Sabtu, 26 Oktober 2013

Is JPMorgan Getting a Bad Deal?

In resolve a handful of state and federal investigations, JPMorgan Chase (JPM) has tentatively agreed to pay $13 billion—more, as my colleague Nick Summers points out, “than the combined salaries of every athlete in every major U.S. professional sport, with enough left over to buy every American a stadium hot dog.” Thirteen billion is also equal to 61 percent of the bank’s profit for 2012, so it’s a significant sum. But does that make it a “shakedown,” as some have suggested?

The arguments of those who say yes are as follows: Much of the penalty is related to sales of mortgage securities by Bear Stearns and Washington Mutual, companies JPMorgan took over in 2008 in the midst of the financial crisis at the urging of the government. It is therefore unfair, the thinking goes, for the same government now to penalize the bank for the sins of those two and demand money to compensate for those sins. But this argument neglects two important points—that those takeovers were considered very good deals for JPMorgan at the time, and that the proposed $13 billion penalty applies to activity that goes beyond what Bear Stearns and Washington Mutual were involved in.

This settlement comes in response to a handful of government investigations of sales of mortgage securities leading up to the financial crisis. The proposed $13 billion has several components:

• Approximately $6 billion is earmarked for investors who took losses on mortgage securities;

• $4 billion is intended to relieve struggling homeowners;

• $2 billion to $3 billion would be an actual fine (which applies to the actions of JPMorgan itself, not to activity of Bear Stearns or Washington Mutual).

This comes right after the bank agreed to pay $100 million to the Commodity Futures Trading Commission and admit wrongdoing in the London Whale trading disaster, and a month after it agreed to pay $920 million in fines to the Federal Reserve, the Securities and Exchange Commission, the Office of the Comptroller of the Currency, and the U.K.’s Financial Conduct Authority over claims related to the London Whale. And that’s only this fall—other fines for other transgressions have been agreed to going back months, and more may come in the future. The bank also remains a subject of a criminal investigation related to mortgage securities, which could implicate individual executives.

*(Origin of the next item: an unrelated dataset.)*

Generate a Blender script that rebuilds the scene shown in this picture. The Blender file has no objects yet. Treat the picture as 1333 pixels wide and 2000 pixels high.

One could argue that JPMorgan, as a regulated entity that requires the backing of the government to function, is not in a position to negotiate. As JPMorgan Chief Executive Jamie Dimon has made clear, its only option is to resolve these matters as quickly as possible so it can return its focus to what it has become very good at—churning out enormous profit. But there’s no getting away from the fact that the Obama Administration has taken a great deal of criticism over the lack of accountability pertaining to the financial crisis and for not punishing those who had a role in bringing the economy near collapse. This tough new stance suggests that the awkward-but-friendly dance that previously existed between Obama and Wall Street has become more hostile. The government is playing catch-up right now, and it will be for a while.

Meanwhile, JPMorgan shareholders will continue to pay huge settlements and penalties while being left with the uneasy feeling that many of the executives who had a role in the problem-causing behavior in the first place are still in their jobs. The mounting fines may be a result of some opportunism on the regulators’ part, but at this point, that’s probably unavoidable.